国交労組以外に東京土建一般労働組合、埼玉土建一般労働組合、神奈川土建一般労働組合、千葉土建一般労働組合、神奈川県建設労働組合連合会、全日本建設交運一般労働組合が名を連ねた共同声明では、小学校等の臨時休校に伴う休暇取得支援制度で、雇用保険適用のある事業所の労働者が日額8330円に対し、一人親方や外注・手間請労働者は4100円にとどまることから差額の助成、雇用調整助成金の10割給付などを国や自治体に求めた。

さらに現場の安全対策として、「ソーシャルディスタンス」と呼ばれる労働者間の距離が確保できない場合、工程見直しや工期延長、現場の一時閉所を含む協議を発注者と受注者で行うように国と自治体が指導するように記載。工事代金不払い多発に備えた国や都県の窓口体制の強化、融資手続きの簡素化、住宅新築工事・リフォーム工事の増加につながる政策実施も求めた。

元請に対しては工期の見直しや延長による経費増や、一時待機を求める下請業者の休業補償を元請の負担で行うこと、一時閉所や一時待機を求める場合には一人親方を含む下請業者の完全な休業補償や経費負担を、元請責任で行うように求めている。

東京土建一般労働組合によると、最近になり元請は下請業者への補償を行う旨を示しているところも出ているが、2次・3次下請や一人親方までいきわたらせることが重要という。元請の大手のひとつで、5月10日まで施主の理解の上で全国の現場休工を決めた大和ハウス工業(大阪市)は、当サイトの取材に対し、協力事業者への補償を前向きに考えており、今後調整を進めていく旨を回答した。

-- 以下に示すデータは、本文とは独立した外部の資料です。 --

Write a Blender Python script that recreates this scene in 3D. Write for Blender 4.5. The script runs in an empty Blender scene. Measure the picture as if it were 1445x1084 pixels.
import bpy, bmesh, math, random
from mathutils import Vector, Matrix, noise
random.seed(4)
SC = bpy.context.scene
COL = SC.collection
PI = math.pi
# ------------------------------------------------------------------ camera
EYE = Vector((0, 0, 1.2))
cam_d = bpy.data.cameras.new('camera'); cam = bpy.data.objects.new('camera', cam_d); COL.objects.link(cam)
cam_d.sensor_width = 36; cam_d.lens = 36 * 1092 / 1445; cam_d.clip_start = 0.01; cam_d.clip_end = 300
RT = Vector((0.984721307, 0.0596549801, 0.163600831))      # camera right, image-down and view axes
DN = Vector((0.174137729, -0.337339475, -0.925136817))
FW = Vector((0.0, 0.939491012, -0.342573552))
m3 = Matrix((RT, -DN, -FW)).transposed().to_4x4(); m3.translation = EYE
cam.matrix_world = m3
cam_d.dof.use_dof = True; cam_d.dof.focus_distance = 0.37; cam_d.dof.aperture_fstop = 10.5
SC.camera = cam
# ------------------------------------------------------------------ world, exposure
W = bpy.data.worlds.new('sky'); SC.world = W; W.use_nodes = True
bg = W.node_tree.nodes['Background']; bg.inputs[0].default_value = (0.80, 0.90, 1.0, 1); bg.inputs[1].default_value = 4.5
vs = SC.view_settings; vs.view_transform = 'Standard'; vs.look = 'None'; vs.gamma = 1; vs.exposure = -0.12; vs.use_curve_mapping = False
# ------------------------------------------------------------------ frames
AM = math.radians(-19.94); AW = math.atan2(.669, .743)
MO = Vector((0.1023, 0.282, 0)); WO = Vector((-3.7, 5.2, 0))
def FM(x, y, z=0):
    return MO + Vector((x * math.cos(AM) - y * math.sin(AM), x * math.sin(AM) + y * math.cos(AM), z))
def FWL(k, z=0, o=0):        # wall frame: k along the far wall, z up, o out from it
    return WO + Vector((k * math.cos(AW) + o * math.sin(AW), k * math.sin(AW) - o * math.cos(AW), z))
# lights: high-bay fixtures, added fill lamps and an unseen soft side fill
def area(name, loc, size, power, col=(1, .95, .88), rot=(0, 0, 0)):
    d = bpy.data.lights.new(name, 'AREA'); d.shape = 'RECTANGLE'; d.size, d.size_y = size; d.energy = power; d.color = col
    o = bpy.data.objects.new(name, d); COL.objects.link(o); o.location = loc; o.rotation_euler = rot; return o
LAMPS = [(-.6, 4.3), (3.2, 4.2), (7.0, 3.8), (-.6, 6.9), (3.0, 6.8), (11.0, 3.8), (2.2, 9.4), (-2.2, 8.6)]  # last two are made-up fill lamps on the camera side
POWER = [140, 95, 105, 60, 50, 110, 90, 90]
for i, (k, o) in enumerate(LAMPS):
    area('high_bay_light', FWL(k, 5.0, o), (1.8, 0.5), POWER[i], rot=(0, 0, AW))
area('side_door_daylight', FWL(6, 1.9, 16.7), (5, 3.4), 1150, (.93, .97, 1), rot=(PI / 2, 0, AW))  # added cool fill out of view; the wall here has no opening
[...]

国交労組などでは4月29~30日に建設労働者向けのホットラインを開設し、相談を受け付ける。10~15時までで電話番号は03-5338-2335。国交労組の吉岡清智・中央副執行委員長は4月28日の記者会見で「建設業は重要な基幹産業だが、劣悪な環境で入職者が少ない。処遇改善へ共闘・連携したい」と述べた。